Retype the listing that follows, word for word.

#### SOURCE DATA ####

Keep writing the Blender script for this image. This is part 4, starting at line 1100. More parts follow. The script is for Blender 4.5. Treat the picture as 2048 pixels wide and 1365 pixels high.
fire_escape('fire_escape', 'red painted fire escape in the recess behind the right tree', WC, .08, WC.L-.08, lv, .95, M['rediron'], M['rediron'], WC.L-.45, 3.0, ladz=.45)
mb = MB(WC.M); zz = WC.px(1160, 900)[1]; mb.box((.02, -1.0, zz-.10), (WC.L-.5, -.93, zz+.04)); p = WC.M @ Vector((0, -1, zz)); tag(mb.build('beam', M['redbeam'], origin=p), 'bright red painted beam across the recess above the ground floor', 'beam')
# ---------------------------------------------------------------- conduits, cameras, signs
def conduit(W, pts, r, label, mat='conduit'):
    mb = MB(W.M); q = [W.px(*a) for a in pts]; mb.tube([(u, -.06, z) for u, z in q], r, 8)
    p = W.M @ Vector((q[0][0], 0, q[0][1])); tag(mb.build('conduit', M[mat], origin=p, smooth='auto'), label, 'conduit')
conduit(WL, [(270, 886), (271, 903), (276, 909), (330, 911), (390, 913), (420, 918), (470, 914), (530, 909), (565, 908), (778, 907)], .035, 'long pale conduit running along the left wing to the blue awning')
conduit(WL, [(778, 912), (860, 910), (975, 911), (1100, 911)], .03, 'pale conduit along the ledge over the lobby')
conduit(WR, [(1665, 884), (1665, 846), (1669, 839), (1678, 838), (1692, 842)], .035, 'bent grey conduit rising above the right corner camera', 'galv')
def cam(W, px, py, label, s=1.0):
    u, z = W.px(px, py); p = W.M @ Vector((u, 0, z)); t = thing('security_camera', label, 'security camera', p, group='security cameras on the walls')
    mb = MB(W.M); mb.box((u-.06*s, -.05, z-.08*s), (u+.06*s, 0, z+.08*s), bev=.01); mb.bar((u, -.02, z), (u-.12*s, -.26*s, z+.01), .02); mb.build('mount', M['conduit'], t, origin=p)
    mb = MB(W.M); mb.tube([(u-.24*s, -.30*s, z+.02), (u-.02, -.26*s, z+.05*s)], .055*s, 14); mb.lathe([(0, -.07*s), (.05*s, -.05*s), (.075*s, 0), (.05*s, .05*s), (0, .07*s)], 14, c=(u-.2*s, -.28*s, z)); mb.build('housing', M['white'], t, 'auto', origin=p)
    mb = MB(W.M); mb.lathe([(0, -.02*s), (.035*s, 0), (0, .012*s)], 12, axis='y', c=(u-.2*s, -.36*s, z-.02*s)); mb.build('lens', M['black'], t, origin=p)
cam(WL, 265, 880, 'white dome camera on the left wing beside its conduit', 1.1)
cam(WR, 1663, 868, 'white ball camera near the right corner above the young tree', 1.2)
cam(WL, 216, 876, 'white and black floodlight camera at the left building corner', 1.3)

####

§ **EXERCISE OUTPUT**
Keep writing the Blender script for this image. This is part 4, starting at line 1100. More parts follow. The script is for Blender 4.5. Treat the picture as 2048 pixels wide and 1365 pixels high.
fire_escape('fire_escape', 'red painted fire escape in the recess behind the right tree', WC, .08, WC.L-.08, lv, .95, M['rediron'], M['rediron'], WC.L-.45, 3.0, ladz=.45)
mb = MB(WC.M); zz = WC.px(1160, 900)[1]; mb.box((.02, -1.0, zz-.10), (WC.L-.5, -.93, zz+.04)); p = WC.M @ Vector((0, -1, zz)); tag(mb.build('beam', M['redbeam'], origin=p), 'bright red painted beam across the recess above the ground floor', 'beam')
# ---------------------------------------------------------------- conduits, cameras, signs
def conduit(W, pts, r, label, mat='conduit'):
    mb = MB(W.M); q = [W.px(*a) for a in pts]; mb.tube([(u, -.06, z) for u, z in q], r, 8)
    p = W.M @ Vector((q[0][0], 0, q[0][1])); tag(mb.build('conduit', M[mat], origin=p, smooth='auto'), label, 'conduit')
conduit(WL, [(270, 886), (271, 903), (276, 909), (330, 911), (390, 913), (420, 918), (470, 914), (530, 909), (565, 908), (778, 907)], .035, 'long pale conduit running along the left wing to the blue awning')
conduit(WL, [(778, 912), (860, 910), (975, 911), (1100, 911)], .03, 'pale conduit along the ledge over the lobby')
conduit(WR, [(1665, 884), (1665, 846), (1669, 839), (1678, 838), (1692, 842)], .035, 'bent grey conduit rising above the right corner camera', 'galv')
def cam(W, px, py, label, s=1.0):
    u, z = W.px(px, py); p = W.M @ Vector((u, 0, z)); t = thing('security_camera', label, 'security camera', p, group='security cameras on the walls')
    mb = MB(W.M); mb.box((u-.06*s, -.05, z-.08*s), (u+.06*s, 0, z+.08*s), bev=.01); mb.bar((u, -.02, z), (u-.12*s, -.26*s, z+.01), .02); mb.build('mount', M['conduit'], t, origin=p)
    mb = MB(W.M); mb.tube([(u-.24*s, -.30*s, z+.02), (u-.02, -.26*s, z+.05*s)], .055*s, 14); mb.lathe([(0, -.07*s), (.05*s, -.05*s), (.075*s, 0), (.05*s, .05*s), (0, .07*s)], 14, c=(u-.2*s, -.28*s, z)); mb.build('housing', M['white'], t, 'auto', origin=p)
    mb = MB(W.M); mb.lathe([(0, -.02*s), (.035*s, 0), (0, .012*s)], 12, axis='y', c=(u-.2*s, -.36*s, z-.02*s)); mb.build('lens', M['black'], t, origin=p)
cam(WL, 265, 880, 'white dome camera on the left wing beside its conduit', 1.1)
cam(WR, 1663, 868, 'white ball camera near the right corner above the young tree', 1.2)
cam(WL, 216, 876, 'white and black floodlight camera at the left building corner', 1.3)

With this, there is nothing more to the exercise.